Specifically for that episode, Gruden had Wilson make two dozen footballs without laces to test Manziel’s ability to catch a shotgun snap and release it quickly, so quickly that he doesn’t have time to use the laces to orient it in his throwing hand.

“We wound up getting laceless balls to the Seahawks, to Washington and his brother [Redskins Coach Jay Gruden], Andy Reid in Kansas City, the Saints,” Rothman said. “That’s all out of Gruden wanting to make these balls for Manziel. I just remember what a quick release Johnny had, and on target. He took a couple of those balls with him when he left.”

Manziel’s maturity off the field is a lingering question. He just turned 22, and he has long had the reputation of being a partyer and paparazzi magnet. The NFL fined him $12,000 in August for flipping off Redskins players heckling him from their sideline in an exhibition game.

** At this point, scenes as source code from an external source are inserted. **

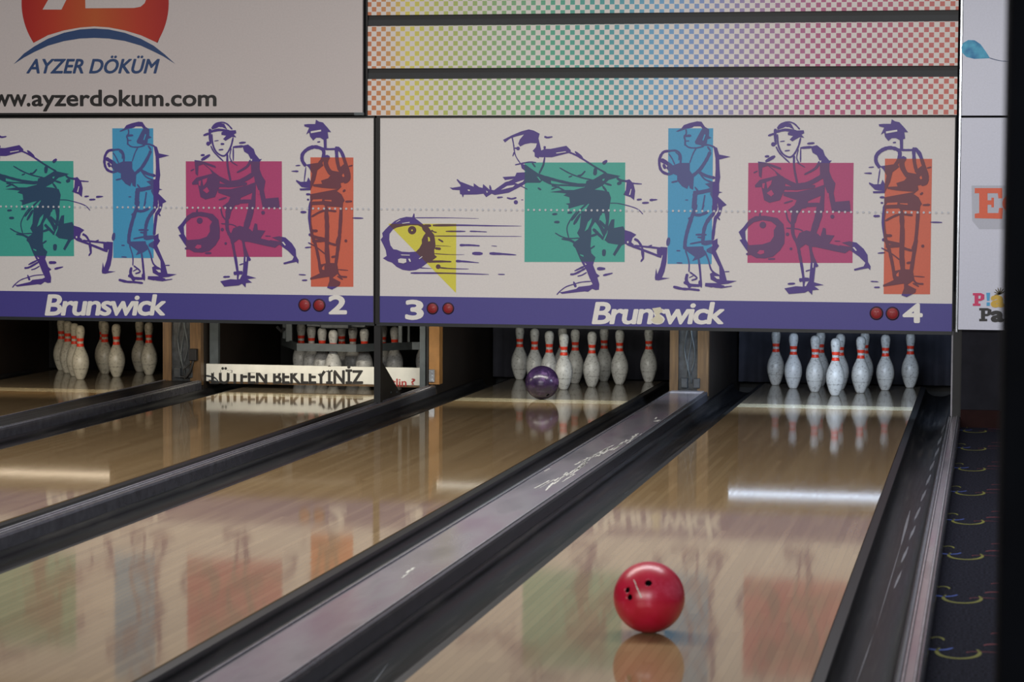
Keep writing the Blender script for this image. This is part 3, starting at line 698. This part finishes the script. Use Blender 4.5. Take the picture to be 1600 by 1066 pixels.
 ('P', [(360, 520), (400, 500), (600, 495), (625, 600), (560, 640), (470, 670), (500, 620), (430, 570)]), ('S', [(388, 540), (430, 680), (430, 800)], 16), ('S', [(545, 640), (560, 760), (578, 985)], 26), ('S', [(612, 540), (660, 650), (700, 780), (800, 850)], 20),
 ('P', [(700, 440), (770, 400), (770, 460), (790, 490), (750, 550), (850, 780), (880, 900), (1000, 907), (900, 940), (800, 950), (790, 740), (710, 590), (640, 560), (640, 530), (710, 490)]),
 ('P', [(680, 820), (720, 800), (800, 845), (810, 960), (700, 985), (620, 970), (625, 930), (770, 932), (690, 890)]), ('h', 'paper', [(730, 850), (790, 852), (795, 885), (765, 882)]),
 ('S', [(800, 985), (870, 978), (942, 968)], 22, 10), ('S', [(710, 968), (850, 975)], 42), ('S', [(852, 797), (912, 795)], 13),
 ('S', [(243, 975), (350, 1000), (450, 1005), (560, 1018)], 34, 24), ('S', [(412, 820), (400, 900), (450, 985)], 30, 50), ('S', [(440, 800), (525, 870), (460, 900)], 20), ('S', [(430, 870), (492, 838)], 13), ('S', [(368, 920), (450, 955), (560, 962)], 34), ('S', [(560, 900), (568, 975)], 38),
 ('S', [(282, 546), (328, 548)], 16), ('S', [(283, 690), (352, 694)], 16)]),
(1150, 185, .1375, [
 ('S', [(470, 115), (510, 65), (590, 42), (660, 60), (725, 125)], 18), ('P', [(465, 130), (500, 80), (560, 45), (625, 60), (665, 130), (600, 98), (540, 108)]), ('h', 'paper', [(520, 120), (560, 98), (610, 105), (620, 120), (560, 112)]), ('S', [(448, 118), (445, 220), (455, 300)], 36, 20), ('S', [(450, 155), (560, 132), (700, 150)], 30), ('S', [(365, 198), (440, 172)], 26), ('C', (424, 295), 25),
 ('P', [(590, 160), (650, 140), (770, 135), (775, 170), (745, 185), (775, 220), (720, 215), (640, 262), (610, 240), (650, 200), (590, 190)]), ('S', [(470, 180), (480, 300), (520, 390), (590, 438), (645, 425), (705, 330), (735, 220)], 20), ('S', [(455, 320), (500, 400), (610, 505)], 17),
 ('S', [(500, 264), (555, 257)], 11), ('S', [(578, 299), (624, 299)], 22), ('S', [(553, 370), (612, 364)], 17), ('S', [(660, 420), (662, 560), (697, 745)], 26), ('S', [(710, 350), (690, 450), (722, 515)], 13), ('S', [(735, 340), (733, 500)], 17), ('S', [(690, 500), (785, 558)], 14),
 ('S', [(730, 337), (870, 325)], 28), ('P', [(850, 320), (920, 305), (990, 360), (1010, 420), (1060, 480), (1090, 478), (1062, 510), (1060, 600), (1090, 680), (1130, 740), (1110, 850), (1130, 960), (1090, 1055), (1060, 900), (1010, 770), (1000, 1060), (930, 1060), (965, 880), (820, 940), (800, 1020), (640, 1045), (690, 930), (540, 880), (540, 835), (700, 835), (900, 790), (1000, 755), (985, 650), (955, 640), (950, 480), (920, 420), (870, 390)]),
 ('P', [(1110, 950), (1290, 935), (1305, 1060), (1090, 1060)]), ('h', 'magenta', [(1030, 850), (1055, 850), (1060, 900), (1035, 900)]), ('h', 'paper', [(950, 480), (970, 478), (968, 500), (952, 502)]),
 ('S', [(955, 490), (900, 570), (775, 640)], 38, 20), ('S', [(1000, 645), (850, 730), (700, 765), (560, 710), (470, 650)], 54), ('S', [(540, 790), (700, 795), (900, 770)], 40),
 ('S', [(335, 492), (445, 428)], 38), ('S', [(328, 434), (378, 430)], 26), ('P', [(250, 490), (330, 500), (400, 520), (510, 560), (515, 585), (430, 560), (380, 540), (500, 640), (560, 690), (560, 800), (500, 930), (380, 960), (320, 930), (290, 780), (220, 785), (215, 760), (270, 700), (470, 650), (440, 600), (360, 540), (300, 560), (290, 680), (262, 655)]),
 ('h', 'magenta', [(345, 725), (410, 702), (398, 750), (358, 800)]), ('h', 'magenta', [(350, 850), (402, 812), (432, 860), (400, 888)]), ('h', 'magenta', [(300, 740), (330, 735), (320, 800), (300, 790)]),
 ('S', [(545, 965), (645, 935)], 20), ('S', [(820, 972), (965, 972)], 26), ('S', [(808, 288), (892, 280)], 24), ('S', [(200, 620), (245, 598)], 16)]),
(1150, 320, .1375, [
 ('H', [(30, 310), (80, 260), (150, 170), (220, 130), (330, 125), (470, 150), (540, 220), (555, 330), (550, 440), (500, 520), (420, 590), (330, 610), (230, 605), (150, 560), (100, 490), (40, 400), (70, 390)], [(105, 300), (140, 250), (200, 200), (300, 175), (400, 190), (460, 240), (430, 290), (430, 360), (390, 420), (300, 450), (150, 460), (110, 390)]),
 ('h', 'magenta', [(240, 550), (270, 515), (320, 520), (322, 550), (280, 566)]), ('C', (305, 230), 37), ('S', [(365, 617), (445, 615)], 22), ('S', [(275, 90), (272, 130)], 12, 30), ('S', [(115, 560), (170, 560)], 26),
 ('P', [(590, 60), (700, -20), (1000, -20), (960, 20), (760, 30), (700, 120), (680, 200), (645, 240), (640, 100)]), ('S', [(650, 100), (645, 250), (650, 340), (700, 450), (722, 560), (748, 700), (770, 860), (772, 935)], 46, 26),
 ('S', [(960, -10), (940, 120), (885, 300), (860, 420)], 78), ('S', [(568, 75), (590, 170), (645, 235)], 18), ('S', [(570, 265), (700, 275), (760, 300)], 14), ('P', [(690, 390), (720, 320), (800, 290), (930, 330), (960, 360), (990, 260), (1020, 270), (1025, 340), (1120, 350), (1060, 440), (1310, 500), (1240, 552), (1130, 530), (900, 480), (850, 480), (790, 450), (720, 500), (700, 440)]),
 ('S', [(840, 450), (860, 560), (900, 660), (925, 705)], 34), ('P', [(830, 480), (870, 560), (905, 700), (885, 880), (1000, 912), (890, 925), (945, 965), (870, 972), (865, 1025), (820, 980), (780, 1000), (600, 1015), (550, 950), (680, 925), (760, 930), (830, 870), (840, 760), (850, 640)]), ('h', 'paper', [(785, 890), (820, 880), (795, 925), (780, 925)]), ('h', 'paper', [(872, 660), (885, 665), (880, 715), (870, 715)]),
 ('S', [(718, 858), (780, 850), (830, 850)], 44), ('S', [(588, 900), (672, 895)], 24), ('S', [(790, 756), (842, 740)], 14),
 ('P', [(1200, 430), (1290, 415), (1370, 430), (1450, 500), (1495, 570), (1500, 650), (1530, 700), (1525, 742), (1500, 720), (1345, 750), (1340, 730), (1450, 700), (1470, 660), (1400, 590), (1300, 520), (1150, 480), (1180, 460), (1310, 480)]), ('h', 'paper', [(1325, 485), (1345, 480), (1375, 520), (1360, 525)]),
 ('P', [(1080, 0), (1300, 0), (1290, 40), (1240, 60), (1090, 40)]), ('C', (1095, 135), 23), ('C', (625, 500), 16), ('C', (585, 335), 20), ('S', [(1118, 412), (1185, 415)], 12)]),
(1350, 185, .13131, [
 ('P', [(175, 70), (230, 65), (320, 65), (330, 10), (370, 35), (420, 45), (480, 110), (525, 165), (480, 165), (490, 240), (465, 250), (465, 380), (430, 380), (425, 260), (380, 235), (330, 235), (290, 270), (250, 220), (240, 170), (200, 195), (240, 110), (180, 95)]), ('h', 'paper', [(262, 155), (395, 135), (397, 156), (262, 180)]),
 ('S', [(343, 290), (382, 285)], 18), ('S', [(190, 590), (145, 520), (150, 440), (220, 375), (320, 350), (420, 392), (410, 500), (340, 590)], 44), ('S', [(380, 362), (470, 377), (600, 375)], 26), ('S', [(590, 345), (600, 520), (632, 650)], 42), ('S', [(600, 355), (660, 420), (710, 560), (748, 680), (740, 760), (680, 790)], 44),
 ('S', [(485, 455), (450, 550), (500, 660), (570, 700)], 60), ('S', [(190, 600), (165, 785)], 15), ('P', [(190, 570), (400, 540), (420, 580), (340, 640), (310, 760), (280, 820), (245, 890), (110, 892), (105, 868), (235, 862), (180, 858), (130, 850), (60, 780), (60, 760), (120, 785), (200, 782), (220, 728), (250, 780), (270, 680), (230, 610)]),
 ('P', [(385, 770), (480, 740), (520, 690), (500, 640), (620, 660), (640, 600), (720, 540), (760, 690), (740, 780), (640, 800), (650, 850), (590, 900), (650, 940), (690, 1020), (650, 1070), (240, 1070), (240, 940), (600, 875), (400, 860), (280, 840), (280, 815), (400, 810)]),
 ('h', 'orange', [(260, 1032), (280, 1006), (400, 1000), (395, 1026)]), ('h', 'orange', [(430, 1010), (520, 1012), (520, 1030), (430, 1020)]), ('h', 'orange', [(660, 705), (680, 680), (695, 715), (675, 728)]),
 ('S', [(55, 584), (118, 579)], 15), ('S', [(0, 652), (92, 654)], 8, 30), ('S', [(188, 940), (245, 940)], 26), ('S', [(198, 1006), (228, 1006)], 22), ('S', [(748, 592), (802, 580)], 18), ('S', [(668, 908), (702, 884)], 26), ('S', [(698, 1032), (788, 1028)], 26)]),
(1350, 320, .13598, [
 ('P', [(240, -10), (650, -10), (640, 70), (420, 60), (400, 40), (250, 45)]), ('S', [(240, 0), (222, 200), (250, 400), (290, 520), (330, 700), (352, 865)], 42, 34), ('S', [(245, 185), (400, 112), (560, 122)], 26), ('S', [(430, 60), (440, 300), (435, 600), (460, 870)], 50, 60), ('S', [(622, 60), (610, 250), (590, 450), (560, 650), (530, 850)], 42),
 ('S', [(240, 355), (322, 355)], 34), ('S', [(208, 395), (300, 432), (440, 460)], 34), ('S', [(250, 482), (420, 470), (460, 500), (560, 530)], 38, 26), ('S', [(198, 495), (300, 550), (420, 640)], 15), ('S', [(605, 395), (560, 535)], 50),
 ('P', [(330, 765), (440, 740), (560, 745), (580, 860), (500, 920), (600, 970), (590, 1010), (490, 1062), (430, 1040), (460, 960), (460, 905), (220, 942), (220, 920), (300, 885), (350, 860)]), ('h', 'orange', [(370, 800), (400, 770), (400, 825), (375, 822)]),
 ('S', [(570, 820), (698, 830)], 12), ('S', [(560, 840), (600, 900), (685, 910)], 22), ('S', [(560, 900), (630, 940)], 20), ('S', [(488, 672), (552, 660)], 26), ('S', [(108, 130), (182, 130)], 28), ('S', [(158, 557), (242, 550)], 16), ('S', [(760, 200), (897, 203)], 16), ('S', [(75, 880), (165, 885)], 14), ('S', [(115, 950), (182, 948)], 18), ('C', (675, 475), 18)]),
]


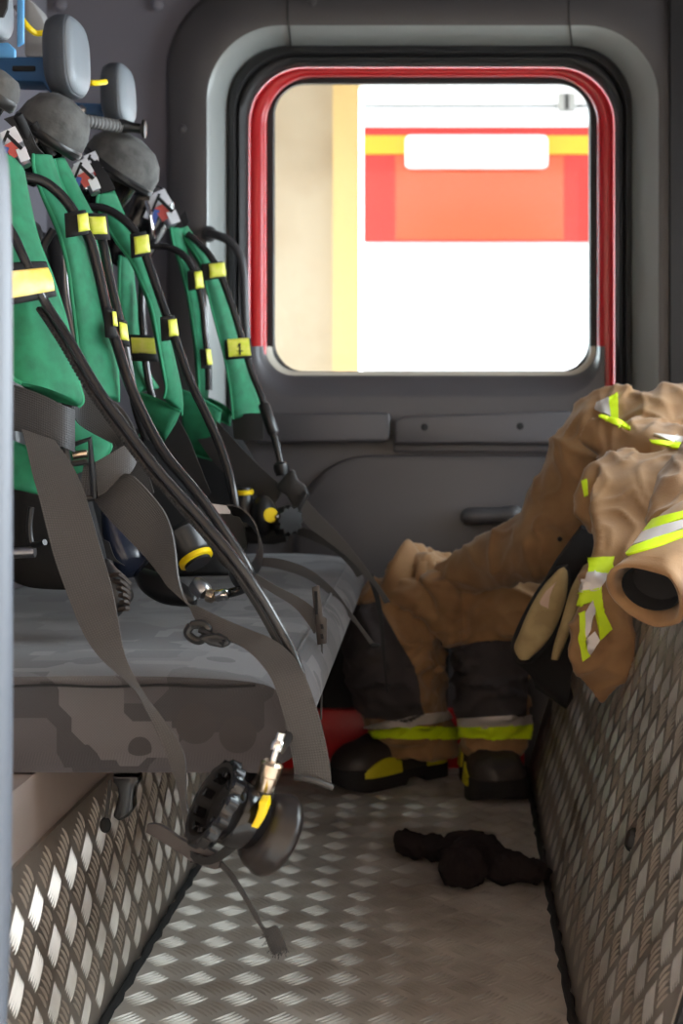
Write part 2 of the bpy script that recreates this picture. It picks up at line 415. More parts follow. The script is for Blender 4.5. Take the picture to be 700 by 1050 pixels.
# ------------------------------------------------------------------ the setting: cab shell
ZC = 1.56
struct(MB().box((-.404, .8, -.03), (.128, 2.72, 0)).build('floor', M_TREADF), 'bare aluminium tread plate floor between bench and engine cover')
fl = COL.objects['floor']
stuff(tread((-.404, .8, 0), (1, 0, 0), (0, 1, 0), (0, 0, 1), lambda p: -.398 < p.x < .121 and .8 < p.y < 2.66, .532, 1.86).build('tread_relief', M_TREADBF, fl, sharp=60, fix=False))
struct(MB().box((1.1, .8, -.03), (1.95, 2.7, 0)).build('floor_front', M_CONC))
# black sealing strips along both floor edges (uneven bead)
for nm, x in (('trim_1', -.398), ('trim_2', .123)):
    pts = [V((x + .0012 * math.sin(i * 2.3) , .8 + i * .025, .001 + .001 * math.sin(i * 1.7))) for i in range(75)]
    struct(MB().tube(pts, [.0052 + .001 * math.sin(i * 3.1) for i in range(75)], 8).build(nm, M_BLKM), 'black rubber sealing bead along the floor edge')
# riser under the bench: tread plate below, painted panel above
kp = struct(MB().box((-.43, .8, 0), (-.404, 2.62, .264)).build('baseboard_left', M_TREAD), 'aluminium tread plate riser under the bench')
stuff(tread((-.404, .8, 0.004), (0, 1, 0), (0, 0, 1), (1, 0, 0), lambda p: .8 < p.y < 2.6 and .012 < p.z < .259, 1.82, .25, .041).build('tread_relief', M_TREADB, kp, sharp=60, fix=False))
struct(MB().box((-.43, .8, .264), (-.408, 2.62, .331)).build('trim_3', M_WALLP), 'cream painted panel above the riser')
# engine cover side
ec = struct(MB().prism([V((.128, 1.15, 0)), V((.278, 1.15, .5)), V((1.1, 1.15, .5)), V((1.1, 1.15, 0))], (0, 1.53, 0)).build('wall_right', M_TREAD), 'sloping aluminium tread plate side of the engine cover')
vv = V((.15, 0, .5)).normalized(); nn = V((-.5, 0, .15)).normalized()
stuff(tread((.128, 1.15, 0), (0, 1, 0), vv, nn, lambda p: 1.16 < p.y < 2.58 and .012 < p.z < .49, 1.46, .522, .041).build('tread_relief', M_TREADB, ec, sharp=60, fix=False))
q = P(690, 861, 1.52); q.x = .128 + .3 * q.z
MB().lathe(q, nn, [(.0, .006), (.009, .006), (.0125, .003), (.0135, 0)][::-1], 20).build('rubber_plug', M_RUB, ec, label='black oval rubber plug')
struct(MB().prism([V((.130, 1.138, 0)), V((.280, 1.138, .502)), V((1.1, 1.138, .502)), V((1.1, 1.138, 0))], (0, .012, 0)).build('trim_4', M_BLKM))  # black sheet added to darken the brightly lit end of the cover
# shell
struct(MB().box((-.86, .8, 0), (-.80, 2.66, ZC)).build('wall_left', M_PANEL), 'grey panelled wall behind the bench')
for lo, hi in (((-.86, .74, ZC), (.80, 2.72, ZC + .04)), ((1.72, .74, ZC), (1.95, 2.72, ZC + .04)), ((.80, .74, ZC), (1.72, 1.1, ZC + .04)), ((.80, 2.45, ZC), (1.72, 2.72, ZC + .04))):
    struct(MB().box(lo, hi).build('ceiling', M_PANEL))
struct(MB().box((.78, 1.08, ZC + .02), (1.74, 2.47, ZC + .025)).build('added_roof_hatch', M_GLASS), 'unseen glazed roof hatch added over the front seats for light')  # unseen hatch added to bring daylight down onto the bench
struct(MB().box((-.86, .76, 0), (-.66, .80, ZC)).build('wall_front', M_PLAS))
for lo, hi in (((.40, .76, 0), (1.95, .80, ZC)),):
    struct(MB().box(lo, hi).build('wall_front_right', M_PLAS))  # unseen near side closed without a window to darken the right
struct(MB().box((1.92, .8, 0), (1.95, 2.7, .45)).build('wall_windscreen', M_PLAS))
for lo, hi in (((.72, 2.63, 0), (1.95, 2.70, .62)), ((.72, 2.63, 1.45), (1.95, 2.70, ZC)), ((1.86, 2.63, .62), (1.95, 2.70, 1.45)), ((.72, 2.63, .62), (.74, 2.70, 1.45))):
    struct(MB().box(lo, hi).build('wall_back_front', M_PLAS))

# far wall around the door opening: flared plastic surround, seals
NL = 12
o0 = rrect(30, -60, 830, 800, 8, 2.63, NL); fl0 = rrect(171, -20, 720, 795, 92, 2.63, NL); 
wb = struct(MB().loops([o0, fl0]).build('wall_back', M_PANEL), 'grey wall panel around the far door')
for x, y, Y in ((62, 5, 2.625), (161, 5, 2.625)):
    MB().lathe(P(x, y, Y), (0, -1, 0), [(.013, 0), (.012, .004), (.008, .007), (.003, .008)], 16).build('screw_cap', M_PANEL, wb)
fp = [fl0, rrect(171, -20, 720, 795, 92, 2.604, NL), rrect(176, -15, 715, 795, 90, 2.598, NL), rrect(207, 21, 680, 794, 78, 2.598, NL), rrect(212, 26, 675, 794, 76, 2.601, NL)]
sur = struct(MB().loops(fp).build('trim_5', M_PLAS, sharp=60), 'dark moulded plastic surround of the far door')
bv = [rrect(212, 26, 675, 794, 76, 2.601, NL), rrect(216, 30, 671, 794, 75, 2.607, NL), rrect(224, 38, 660, 794, 70, 2.633, NL), rrect(229, 43, 653, 794, 66, 2.655, NL), rrect(233, 47, 648, 794, 62, 2.672, NL)]
MB().loops(bv).build('bevel', M_BEVEL, sur, sharp=70, label='rounded inner lip, coloured lighter for the daylight on it')
s1 = [rrect(233, 47, 648, 794, 62, 2.672, NL), rrect(235, 49, 646, 794, 61, 2.66, NL), rrect(240, 54, 642, 794, 60, 2.655, NL), rrect(243, 57, 640, 794, 60, 2.668, NL)]
MB().loops(s1).build('outer_seal', M_SEALHI, sur, sharp=70)
s2 = [rrect(243, 57, 640, 794, 60, 2.668, NL), rrect(245, 59, 638, 794, 60, 2.66, NL), rrect(250, 64, 634, 794, 60, 2.664, NL), rrect(255, 69, 630, 794, 58, 2.70, NL)]
MB().loops(s2).build('inner_seal', M_RUB, sur, sharp=70)
for x in (295, 583):
    MB().tube([P(x, -14, 2.597), P(x, 5, 2.597), P(x, 21, 2.597), P(x + 1, 27, 2.60), P(x + 2, 36, 2.624), P(x + 3, 47, 2.668)], .0014, 6).build('seam', M_BLKM, sur)
MB().lathe(P(187, 132, 2.599), (0, -1, 0), [(.009, 0), (.008, .003), (.004, .005)], 14).build('screw_cap', M_PLAS, sur)
MB().lathe(P(320, 2, 2.599), (0, -1, 0), [(.009, 0), (.008, .003), (.004, .005)], 14).build('screw_cap', M_PLAS, sur)

struct(MB().prism([P(x, y, 2.588) for x, y in ((686, -60), (840, -60), (840, 795), (686, 795))], (0, .012, 0)).build('trim_9', M_RUB, bevel=(.004, 3)), 'dark panel right of the far door')

# far door with its window
dr = root('door_1', (0, 2.72, 0), 'far cab door with a red window frame and dark grey trim', 'door'); dr['kind'] = 'structure'
rd = [rrect(253, 67, 632, 794, 60, 2.715, NL), rrect(255, 69, 630, 794, 58, 2.702, NL), rrect(258, 71, 627, 794, 57, 2.698, NL), rrect(267, 76, 618, 794, 53, 2.700, NL), rrect(271, 78, 614, 794, 50, 2.706, NL), rrect(273, 79.5, 612, 794, 47, 2.716, NL), rrect(274, 80, 611, 794, 46, 2.735, NL)]
MB().loops(rd).build('window_surround', M_RED, dr, sharp=70, label='glossy red painted window frame')
wr = [rrect(273, 79, 612, 400, 46, 2.742, NL), rrect(274, 80, 611, 400, 45, 2.728, NL), rrect(280, 85.5, 605, 392, 34, 2.728, NL), rrect(282, 87, 603, 382, 31, 2.738, NL), rrect(282, 87, 603, 381, 31, 2.76, NL)]
gk = MB().loops(wr).build('window_gasket', M_RUB, dr, sharp=60)
gl = rrect(278, 83, 607, 388, 34, 2.75, NL)
MB().prism(gl, (0, .004, 0)).build('window_pane', M_GLASS, dr, label='clear window pane')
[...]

A member of the quarterback’s entourage was arrested on suspicion of driving drunk last month while behind the wheel of Manziel’s car. So not all of the attention has been good.

Pettine expects teams to try to push Manziel’s buttons.

“I guarantee that anyone who sacks him will stand over him and give the money sign,” the coach said. “That’s the price he has to pay for who he is and the reputation that he brings with him to the NFL.”

Manziel’s reputation as a player precedes him. At last, he gets a chance to prove that, like that finger rub, he and the Browns are on the money.